“Ned Lamont is an unlikely vehicle. It’s always unlikely people who turn history. It must be God has a funny sense of humor. In my imagination, I see the meeting in heaven when they say it’s time to really deal with this war: ‘We need a messenger to send to the Democratic Party.’ And an angel says, ‘I got this guy in Connecticut, a real goofy, rich Greenwich, Connecticut, white guy who in Harlem would be like Gomer Pyle. Let’s make him the candidate.I can see everyone falling down laughing. And look where we are this morning. I tell you one thing: I don’t think Joe Lieberman is laughing. No matter how this night ends, he ain’t laughing. They’re gonna have to rethink the whole centrist strategy. Democrats everywhere are going to have to rethink their strategy. It’s just amazing.”
—Reverend Al Sharpton, quoted in “The Kiss of Death”
I think this quote because God has a sense of humor.
The article mentions the Rovian Hambergergate which I read about at the time here.
It is amazing the amount of Tu Quoque that needs to go on internally to rationalize these sort of strategems.
Rethink their “whole centrist strategy”, eh? Obviously the good reverand did not take PS12 and thus does not know about the Median Voter Theorem: http://en.wikipedia.org/wiki/Median_Voter_Theory . I think Lieberman knows this theorem, but just forgot that it must be applied to the people who can actually vote for him.

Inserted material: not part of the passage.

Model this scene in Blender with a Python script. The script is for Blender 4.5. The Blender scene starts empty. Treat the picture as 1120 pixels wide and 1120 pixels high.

The Median Voter Theorem only applies to single issue agendas where there are only two parties. There are also a couple other assumptions that go into it.
The Democratic Party tries to play a variant of this on multiple issues known as “triangulation”, this is what Al Sharpton was referring to. The assumption is Clinton won because he “went to the right” on a couple issues. This is what Gray Davis did with the death penalty (obviously afraid of being Willie Horton’d). Etc.
This idea is in decline. Right now there is not an issue I can think of where the Democratic party isn’t closer to the median voter preference than the Republican one. (And lets face it, while Clinton exited as the most popular president in the modern era, he only won (twice) because Ross Perot ran both times.)
The Republican Party actually learned from the parts of PolySci 12 that mattered: given multiple issues and foreknowledge of how people perceive them, you can reach any voting outcome you desire if you can control the agenda. The Republican strategy is to set the agenda through the media and a well-run messaging platform based on repetition. They believe that this message creates the “reality” that the others live in. This is where the infamous, “Reality-based community” quote comes from.
This hold on the agenda setting is running away from them. It has long since spun out of control and they’ve long since relegated to doing it for it’s own sake (maintenance).